The Prime Minister attended the Beating Retreat Ceremony.

Relevance

GS II- Polity and Governance

Dimensions of this article:

  1. What is Beating Retreat Ceremony?
  2. How has the ceremony evolved?

What is Beating Retreat Ceremony?

  • Beating Retreat is a centuries-old military tradition going back to the days when troops disengaged from battle at sunset. As soon as the buglers sounded the ‘retreat’, troops ceased fighting and withdrew from the battlefield.
  • It is for this reason that the custom of standing still during the sounding of the ‘retreat’ has been retained to this day.
  • The ceremony is conducted every year on January 29 at Vijay Chowk to mark the formal conclusion of the Republic Day celebrations.
  • The ceremony is graced by the President of India as the Supreme Commander of the armed forces.
  • It is marked by the lowering of flags at dusk.
  • A series of lights illuminate the outlines of the Rashtrapati Bhavan, North Block, South Block and Parliament House.
  • It is an event much awaited by the public and always inspires awe.

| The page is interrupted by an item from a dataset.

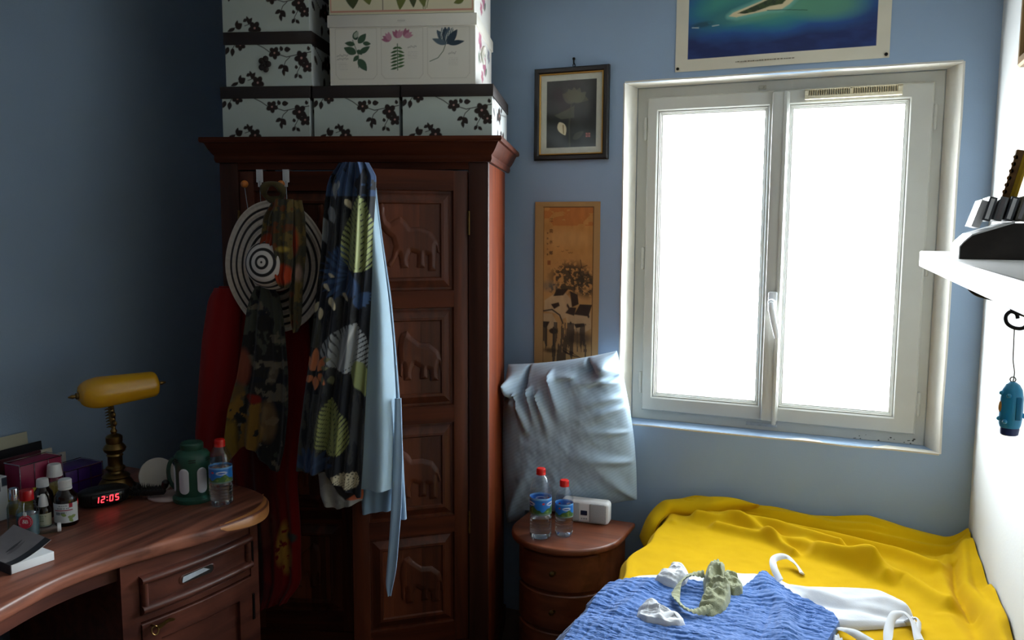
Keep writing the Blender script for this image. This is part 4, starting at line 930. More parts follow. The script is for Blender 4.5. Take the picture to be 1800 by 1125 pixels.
# ---- green lantern
LG = mat('green_enamel', (40, 84, 68), .4, var=.06); M_lant = mat('frosted_panel', (216, 214, 222), .45, var=.02)
ln = thing('lantern', 'green camping lantern with white oval windows and a side handle', 'lantern', (-2.018, 2.028, ZD), math.radians(45))
R = .054
mb = MB(); mb.lathe([(0, 0), (R+.008, 0), (R+.010, .004), (R+.010, .014), (R+.002, .018), (R-.002, .022)], 48); obj('base_ring', mb, LG, ln)
mb = MB(); mb.lathe([(R-.002, .020), (R, .024), (R, .122), (R+.001, .128), (R+.001, .150), (R-.006, .160), (R-.020, .168), (.034, .172)], 64); obj('body', mb, LG, ln)
for k in range(6):
    a0 = k*PI/3; n_ = 22; cp = capsule(0, 0, .026, .0160, 12); P0 = [(a0+x_z[1]/R, .074+x_z[0]) for x_z in cp]
    mb = MB(); o_ = []
    for rr_, s_ in ((R+.0002, 1.0), (R+.0032, .97), (R+.0036, .9), (R+.0036, .0)): o_.append([((rr_)*math.cos(a0+(q-a0)*s_), (rr_)*math.sin(a0+(q-a0)*s_), .074+(z-.074)*s_) for q, z in P0])
    mb.grid(np.array(o_), closev=True); obj('light_panel', mb, M_lant, ln, smooth=60)
    mb = MB()
    for z in (.136, .143): mb.box((R-.001, -.011, z-.0014), (R+.0016, .011, z+.0014), M=Matrix.Rotation(a0+.5, 4, 'Z'))
    obj('vent_slot', mb, M_black, ln)
mb = MB(); mb.lathe([(.034, .170), (.036, .176), (.036, .186), (.032, .191), (0, .192)], 40); obj('lid', mb, LG, ln)
mb = MB(); a = np.linspace(-PI/2, PI/2, 15); mb.tube([(-.050-.024*math.cos(q), .020+.010*math.cos(q), .088+.050*math.sin(q)) for q in a], .0045, 10, sy=1.5); obj('handle', mb, LG, ln)

# ---- round case and hairbrush
M_case = mat('pale_card', (206, 200, 190), .6, var=.04)
rc = thing('round_case', 'pale round case standing open against the lantern, under the hairbrush', 'case', (-2.106, 2.012, ZD), math.radians(25))
mb = MB(); mb.lathe([(0, 0), (.056, 0), (.059, .002), (.059, .006), (.056, .008), (0, .008)], 48, sx=1.15); obj('tray', mb, mat('pink_card', (196, 176, 172), .7, var=.04), rc)
mb = MB(); mb.lathe([(0, -.003), (.056, -.003), (.058, 0), (.056, .003), (0, .003)], 48, M=xf((-.055, .045, .060), rz=math.radians(22))@Matrix.Rotation(math.radians(78), 4, 'X')); obj('lid', mb, M_case, rc)
hb = thing('hairbrush', 'black bristled round hairbrush lying on the round case', 'hairbrush', (-2.138, 1.964, ZD+.009), math.radians(26))
mb = MB(); mb.tube([(-.075, 0, .012), (-.055, 0, .016), (.0, 0, .020), (.042, 0, .023), (.047, 0, .024)], [.005, .011, .014, .014, .008], 16); obj('barrel', mb, M_blackm, hb)
mb = MB(); rr = random.Random(9)
for i in range(22):
    x = -.068+i*.005
    for k in range(11):
        q = k*2*PI/11+i*.3; zc = .013+(x+.06)*.07
        d = np.array([rr.uniform(-.15, .15), math.cos(q), math.sin(q)]); zc += .006; p0 = np.array([x, 0, zc])+d*.010; p1 = np.array([x, 0, zc])+d*(.018+.011*math.sin(PI*min(1, (i+3)/20)))
        if p1[2] < .001: continue
        s_ = np.array([.0012, .0, 0]); tq = np.cross(d, [1, 0, 0])*.0012
        mb.add([p0+s_, p0-s_+tq, p0-s_-tq, p1], [(0, 1, 3), (1, 2, 3), (2, 0, 3)])
o = obj('bristles', mb, M_blackm, hb, smooth=0); o['kind'] = 'stuff'
mb = MB(); mb.tube([(.040, 0, .026), (.046, .0, .038), (.050, .0, .050), (.051, 0, .056)], [.008, .011, .012, .007], 14); obj('handle', mb, M_black, hb)

# ---- medicine and perfume bottles at the near end of the desk
M_labelw = lin((214, 218, 220))
def pr_med(X, Y):
    c = np.broadcast_to(M_labelw, X.shape+(3,)).copy()
    c = blend(c, ((X > .70) & (X < .80) & (Y < .22))*1., lin((170, 40, 56)))
    c = blend(c, ((Y > .33) & (Y < .375) & (X > .28) & (X < .80))*1., lin((150, 40, 70)))
    for a, b_, y in ((.42, .66, .12), (.36, .70, .24), (.30, .62, .46), (.30, .55, .54)): c = blend(c, ((X > a) & (X < b_) & (np.abs(Y-y) < .03) & (vnoise(X*90, Y*4, 2) > .35))*.8, lin((90, 96, 110)))
    for x, y, a in ((.66, .68, .4), (.70, .78, .9), (.62, .62, 3.5), (.74, .72, -.2)): c = blend(c, leaf(X*100, Y*60, x*100, y*60, a, 16, 5), lin((140, 160, 96)))
    return c
def pr_beige(X, Y):
    c = np.broadcast_to(lin((182, 182, 158)), X.shape+(3,)).copy()
    for a, b_, y in ((.3, .7, .2), (.34, .66, .36), (.3, .6, .55)): c = blend(c, ((X > a) & (X < b_) & (np.abs(Y-y) < .05) & (vnoise(X*80, Y*3, 4) > .4))*.8, lin((96, 116, 80)))
    return c
def band(mb, r, z0, z1, pr, a0=0, a1=2*PI, n1=90, n2=40):
    a, b_ = np.meshgrid(np.linspace(0, 1, n1), np.linspace(0, 1, n2), indexing='ij'); A = a0+(a1-a0)*a
    mb.grid(np.stack([r*np.cos(A), r*np.sin(A), z1+(z0-z1)*b_], -1), pr(a, b_), flip=True)
def ribbed_cap(r0, r1, z0, z1, n=40):
    mb = MB(); th = np.arange(n*2)*PI/n; P = []
    for r, z, rb in ((r0, z0, 1), (r0, z0+.001, 1), (r1, z1-.003, 1), (r1-.002, z1, 0), (0.0005, z1, 0)): P.append([((r-(.0007 if (k % 2 and rb) else 0))*math.cos(q), (r-(.0007 if (k % 2 and rb) else 0))*math.sin(q), z) for k, q in enumerate(th)])
    mb.grid(np.array(P), closev=True, flip=True); return mb
VIEW = math.radians(-33)   # label side faces the room
mbt = thing('medicine_bottle', 'brown medicine bottle with white cap and a white label with green leaves', 'bottle', (-2.194, 1.700, ZD), math.radians(-60))
mb = MB(); mb.lathe([(0, .001), (.030, 0), (.033, .004), (.033, .078), (.031, .088), (.022, .100), (.016, .106), (.015, .112)], 40); obj('glass_body', mb, M_amber, mbt, smooth=50)
mb = MB(); band(mb, .0334, .012, .070, pr_med, -1.5, 1.5); obj('label', mb, M_v, mbt, smooth=60)
mb = MB(); mb.lathe([(.0175, .106), (.019, .1075), (.019, .111), (.0175, .112)], 32); obj('neck_ring', mb, M_whitep, mbt)
obj('cap', ribbed_cap(.0185, .0185, .113, .137), M_whitep, mbt, smooth=30)
mbt = thing('medicine_bottle', 'brown medicine bottle with plain white cap behind the red-capped perfume', 'bottle', (-2.302, 1.708, ZD), 0)
mb = MB(); mb.lathe([(0, .001), (.025, 0), (.028, .004), (.028, .070), (.026, .080), (.018, .092), (.015, .098)], 36); obj('glass_body', mb, M_amber, mbt, smooth=50)
obj('cap', ribbed_cap(.0175, .0165, .098, .122), M_whitep, mbt, smooth=30)
t = thing('tall_bottle', 'clear bottle with large ribbed white cap behind the brown bottles', 'bottle', (-2.335, 1.775, ZD), 0)
mb = MB(); mb.lathe([(0, .001), (.028, 0), (.031, .004), (.031, .078), (.028, .092), (.019, .102), (.017, .106)], 36); obj('glass_body', mb, M_clearglass, t, smooth=50)
mb = ribbed_cap(.023, .0195, .108, .146, 30); obj('cap', mb, M_whitep, t, smooth=30)
t = thing('spray_bottle', 'small dark spray bottle with beige label and conical white nozzle cap', 'bottle', (-2.232, 1.655, ZD), math.radians(-60))
mb = MB(); mb.lathe([(0, .001), (.018, 0), (.0205, .003), (.0205, .052), (.018, .060), (.012, .064)], 32); obj('glass_body', mb, M_amber, t, smooth=50)
mb = MB(); band(mb, .0208, .006, .044, pr_beige, -1.6, 1.6, 60, 26); obj('label', mb, M_v, t, smooth=60)
mb = MB(); mb.lathe([(.0135, .062), (.0135, .068), (.011, .086), (.008, .094), (.006, .098), (0, .0985)], 28); mb.lathe([(.0028, 0), (.0028, .010), (0, .0105)], 12, M=xf((0, -.005, .092), rx=PI/2)); obj('nozzle_cap', mb, M_whitep, t)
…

How has the ceremony evolved?

  • For a long time, it was only the Services bands that took part in the ceremony in line with military traditions.
  • Recently that the musical bands of the Central Armed Police Forces (CAPF) and the Delhi Police were included.
  • Until last year the ceremony came to a close with ‘Abide With Me’, the popular 19th century Christian hymn, followed by the ever-popular tune ‘Sare Jahan se Acha’, which was played as the bands marched out.
    • Abide With Me was one of Mahatma Gandhi’s personal favourites.
    • The Father of the Nation first heard the piece played by Mysore Palace Band, and could not forget its tenderness and serenity.
  • However, this year ‘Abide With Me’ has been dropped and a popular Indian tune ‘Ae mera watan ke logon’, which was  composed by C. Ramachandra for which Kavi Pradeep provided lyrics, has been included.
  • Also, all the tunes this year are Indian to coincide with the 75th year of Independence.
  • In the last few years, in addition to military instruments like pipes and drums, traditional Indian musical instruments have also been included.
  • This year, 44 buglers, 16 trumpeters and 75 drummers will enthral the audience during the Beating Retreat.
  • In a first this year, there is a drone show with over 1,000 drones built by an Indian start-up as well as a laser projection.